**Prompt**
Omit the pictures and output exactly the lines from the start of the entries through the line containing "COL = S.collection".
======== Dataset records ========
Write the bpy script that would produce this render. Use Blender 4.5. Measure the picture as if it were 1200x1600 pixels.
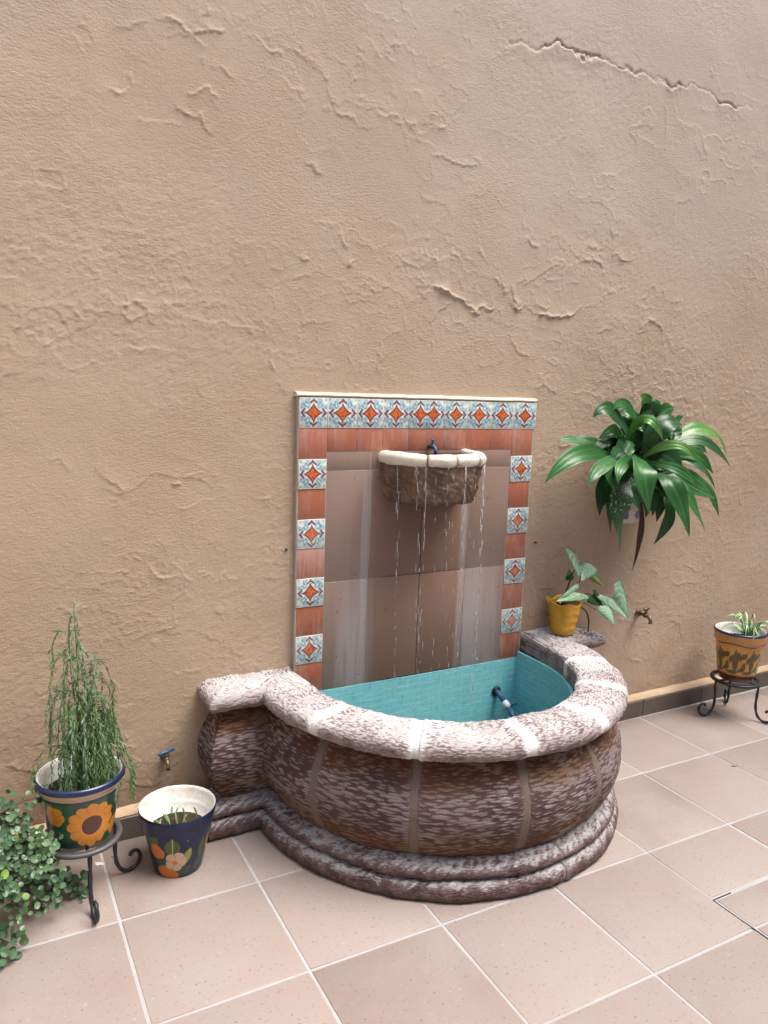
import bpy, bmesh, math, random
import numpy as np
from mathutils import Vector, Matrix
PI = math.pi
random.seed(7)
S = bpy.context.scene
for o in list(bpy.data.objects):
    bpy.data.objects.remove(o)
COL = S.collection

# ------------------------------------------------------------ camera, light, exposure
cam_d = bpy.data.cameras.new('camera')
cam = bpy.data.objects.new('camera', cam_d)
COL.objects.link(cam)
cam.location = (-1.0348, -2.5298, 1.5394)
cam.rotation_euler = (1.4101, -0.0339, -0.4988)
cam_d.sensor_fit = 'AUTO'
cam_d.sensor_width = 36.0
cam_d.lens = 1208.98 / 1600 * 36.0
cam_d.clip_start = 0.02
cam_d.clip_end = 500
S.camera = cam

SUN_ELEV, SUN_AZ = math.radians(66), math.radians(52)   # azimuth measured from -Y towards +X
w = bpy.data.worlds.new('World')
S.world = w
w.use_nodes = True
bg = w.node_tree.nodes['Background']
sky = w.node_tree.nodes.new('ShaderNodeTexSky')
sky.sky_type = 'NISHITA'
sky.sun_disc = False
sky.sun_elevation = SUN_ELEV
sky.sun_rotation = PI - SUN_AZ
sky.air_density = 1.0
sky.dust_density = 5.0
sky.ozone_density = 1.0
w.node_tree.links.new(sky.outputs[0], bg.inputs[0])
bg.inputs[1].default_value = 0.15

sun_d = bpy.data.lights.new('sun', 'SUN')
sun_d.energy = 1.12
sun_d.angle = math.radians(36)
sun_d.color = (1.0, 0.97, 0.93)
sun = bpy.data.objects.new('sun', sun_d)
COL.objects.link(sun)
sd = Vector((math.cos(SUN_ELEV) * math.sin(SUN_AZ), -math.cos(SUN_ELEV) * math.cos(SUN_AZ), math.sin(SUN_ELEV)))
sun.rotation_euler = sd.to_track_quat('Z', 'Y').to_euler()
sun.location = (2, -3, 8)

S.view_settings.view_transform = 'Standard'
S.view_settings.look = 'None'
S.view_settings.gamma = 1.0
S.view_settings.use_curve_mapping = False
S.view_settings.exposure = 1.31
S.render.engine = 'CYCLES'
S.cycles.use_denoising = True
S.cycles.max_bounces = 8
S.cycles.diffuse_bounces = 4
S.cycles.transparent_max_bounces = 8
S.cycles.caustics_refractive = False
S.cycles.caustics_reflective = False

# ------------------------------------------------------------ object helpers
def tag(o, label=None, cat=None, group=None, kind=None):
    if label: o['label'] = label
    if cat: o['category'] = cat
    if group: o['group'] = group
    if kind: o['kind'] = kind
    return o

def empty(name, loc, rz=0.0):
    o = bpy.data.objects.new(name, None)
    o.location = loc
    o.rotation_euler = (0, 0, rz)
    o.empty_display_size = 0.05
    COL.objects.link(o)
    return o

class Geo:
    """collects vertices, faces and uvs; build() links them as one mesh object"""
    def __init__(s):
        s.v = []; s.f = []; s.uv = []; s.att = {}
    def add(s, verts, faces, uvs=None):
        b = len(s.v)
        s.v.extend([tuple(p) for p in verts])
        s.f.extend([tuple(i + b for i in f) for f in faces])
        s.uv.extend(uvs if uvs is not None else [(0.0, 0.0)] * len(verts))
        return s
    def mesh(s, name, m, smooth=True):
        me = bpy.data.meshes.new(name)
        me.from_pydata(s.v, [], s.f)
        uvl = me.uv_layers.new(name='uv')
        li = np.zeros(len(me.loops), dtype=np.int32)
        me.loops.foreach_get('vertex_index', li)
        uvl.data.foreach_set('uv', np.array(s.uv, dtype=np.float32)[li].ravel())
        if smooth:
            me.polygons.foreach_set('use_smooth', np.ones(len(me.polygons), dtype=bool))
        if m: me.materials.append(m)
        me.update()
        return me
    def build(s, name, m, parent=None, smooth=True, loc=(0, 0, 0)):
        o = bpy.data.objects.new(name, s.mesh(name, m, smooth))
        o.location = loc
        COL.objects.link(o)
        if parent: o.parent = parent
        return o

def inst(name, me, parent, loc=(0, 0, 0), rot=(0, 0, 0)):
    o = bpy.data.objects.new(name, me)
    o.location = loc
    o.rotation_euler = rot
    COL.objects.link(o)
    if parent: o.parent = parent
    return o

def copy_tree(o, parent=None):
    c = o.copy()
    COL.objects.link(c)
    c.parent = parent
    for ch in list(o.children):
        copy_tree(ch, c)
    return c

def box(g, x0, x1, y0, y1, z0, z1):
    v = [(x0, y0, z0), (x1, y0, z0), (x1, y1, z0), (x0, y1, z0), (x0, y0, z1), (x1, y0, z1), (x1, y1, z1), (x0, y1, z1)]
    f = [(0, 3, 2, 1), (4, 5, 6, 7), (0, 1, 5, 4), (1, 2, 6, 5), (2, 3, 7, 6), (3, 0, 4, 7)]
    return g.add(v, f, [(p[0], p[2]) for p in v])

def slab(w, h, t, bev, jit=0.0, rnd=None):
    """tile lying in XY, top at z = t, centred, worn bevelled edge; uv -1..1"""
    g = Geo()
    def ring(hx, hy, z, j=0):
        r = []
        for sx, sy in ((-1, -1), (1, -1), (1, 1), (-1, 1)):
            r.append((sx * hx + (rnd.uniform(-j, j) if rnd else 0), sy * hy + (rnd.uniform(-j, j) if rnd else 0), z))
        return r
    a = ring(w / 2, h / 2, 0); b = ring(w / 2, h / 2, t - bev, jit); c = ring(w / 2 - bev * .35, h / 2 - bev * .35, t - bev * .3); d = ring(w / 2 - bev, h / 2 - bev, t)
    v = a + b + c + d
    f = [(3, 2, 1, 0)]
    for k in range(3):
        for i in range(4):
            j = (i + 1) % 4
            f.append((k * 4 + i, k * 4 + j, k * 4 + 4 + j, k * 4 + 4 + i))
    f.append((12, 13, 14, 15))
    g.add(v, f, [(2 * p[0] / w, 2 * p[1] / h) for p in v])
    return g

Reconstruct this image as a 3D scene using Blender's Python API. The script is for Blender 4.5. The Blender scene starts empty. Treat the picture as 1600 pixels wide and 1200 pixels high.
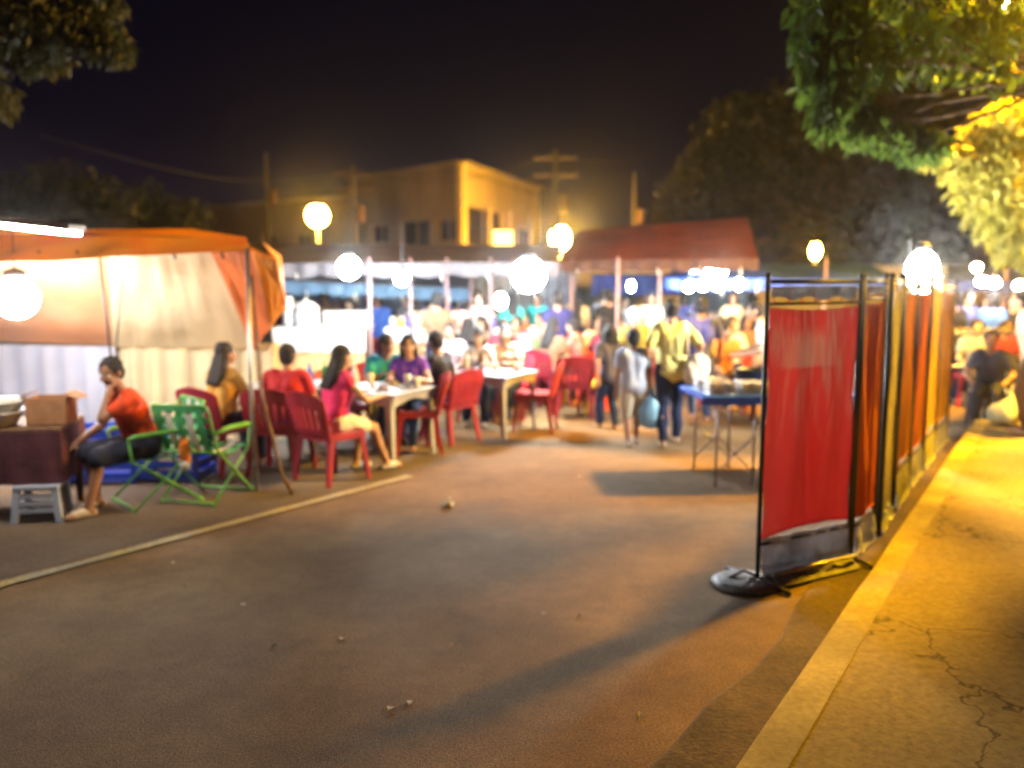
import bpy, math, random, bmesh
from mathutils import Vector as V, Matrix as M, noise
R = math.radians
random.seed(7)
scene = bpy.context.scene
COL = scene.collection
# ------------------------------------------------------------------ camera calibration (H = eye height, horizon row 435)
H, F, PITCH = 1.85, 1330.0, math.atan(165/1330)
FW = V((0, math.cos(PITCH), -math.sin(PITCH))); UP = V((0, math.sin(PITCH), math.cos(PITCH)))
def ray(u, v): return FW + V((1,0,0))*((u-800)/F) + UP*((600-v)/F)
def G(u, v, z=0.0):
    r = ray(u, v); t = (z-H)/r.z; return V((0,0,H)) + r*t
def D(u, v, y):
    r = ray(u, v); return V((0,0,H)) + r*(y/r.y)
# ------------------------------------------------------------------ materials
MATS = {}
def mat(name, c, rough=0.7, var=0.15, scale=6.0, bump=0.0, bscale=40.0, metal=0.0, trans=0.0, stretch=(1,1,1), c2=None, spec=0.4):
    if name in MATS: return MATS[name]
    m = bpy.data.materials.new(name); m.use_nodes = True
    nt = m.node_tree; N = nt.nodes; L = nt.links; N.clear()
    out = N.new('ShaderNodeOutputMaterial'); b = N.new('ShaderNodeBsdfPrincipled')
    tc = N.new('ShaderNodeTexCoord'); mp = N.new('ShaderNodeMapping'); mp.inputs['Scale'].default_value = stretch
    L.new(tc.outputs['Object'], mp.inputs['Vector'])
    nz = N.new('ShaderNodeTexNoise'); nz.inputs['Scale'].default_value = scale; nz.inputs['Detail'].default_value = 5
    L.new(mp.outputs['Vector'], nz.inputs['Vector'])
    mx = N.new('ShaderNodeMix'); mx.data_type = 'RGBA'
    a = tuple(max(0, x*(1-var)) for x in c[:3]); d = tuple(min(1, x*(1+var)) for x in c[:3])
    if c2: a, d = tuple(c), tuple(c2)
    mx.inputs['A'].default_value = (*a, 1); mx.inputs['B'].default_value = (*d, 1)
    mr = N.new('ShaderNodeMapRange'); mr.inputs['From Min'].default_value = .35; mr.inputs['From Max'].default_value = .65
    L.new(nz.outputs['Fac'], mr.inputs['Value']); L.new(mr.outputs['Result'], mx.inputs['Factor'])
    L.new(mx.outputs['Result'], b.inputs['Base Color'])
    b.inputs['Roughness'].default_value = rough; b.inputs['Metallic'].default_value = metal
    b.inputs['Specular IOR Level'].default_value = spec
    if bump:
        n2 = N.new('ShaderNodeTexNoise'); n2.inputs['Scale'].default_value = bscale; n2.inputs['Detail'].default_value = 4
        L.new(mp.outputs['Vector'], n2.inputs['Vector'])
        bp = N.new('ShaderNodeBump'); bp.inputs['Strength'].default_value = bump; bp.inputs['Distance'].default_value = 0.02
        L.new(n2.outputs['Fac'], bp.inputs['Height']); L.new(bp.outputs['Normal'], b.inputs['Normal'])
    sh = b.outputs[0]
    if trans:
        t = N.new('ShaderNodeBsdfTranslucent'); L.new(mx.outputs['Result'], t.inputs['Color'])
        ms = N.new('ShaderNodeMixShader'); ms.inputs[0].default_value = trans
        L.new(sh, ms.inputs[1]); L.new(t.outputs[0], ms.inputs[2]); sh = ms.outputs[0]
    L.new(sh, out.inputs['Surface'])
    MATS[name] = m; return m
def emit(name, c, s):
    if name in MATS: return MATS[name]
    m = bpy.data.materials.new(name); m.use_nodes = True; N = m.node_tree.nodes; N.clear()
    o = N.new('ShaderNodeOutputMaterial'); e = N.new('ShaderNodeEmission')
    e.inputs[0].default_value = (*c, 1); e.inputs[1].default_value = s
    m.node_tree.links.new(e.outputs[0], o.inputs[0]); MATS[name] = m; return m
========
**Result of the task**
Write the bpy script that would produce this render. Use Blender 4.5. Measure the picture as if it were 1200x1600 pixels.
import bpy, bmesh, math, random
import numpy as np
from mathutils import Vector, Matrix
PI = math.pi
random.seed(7)
S = bpy.context.scene
for o in list(bpy.data.objects):
    bpy.data.objects.remove(o)
COL = S.collection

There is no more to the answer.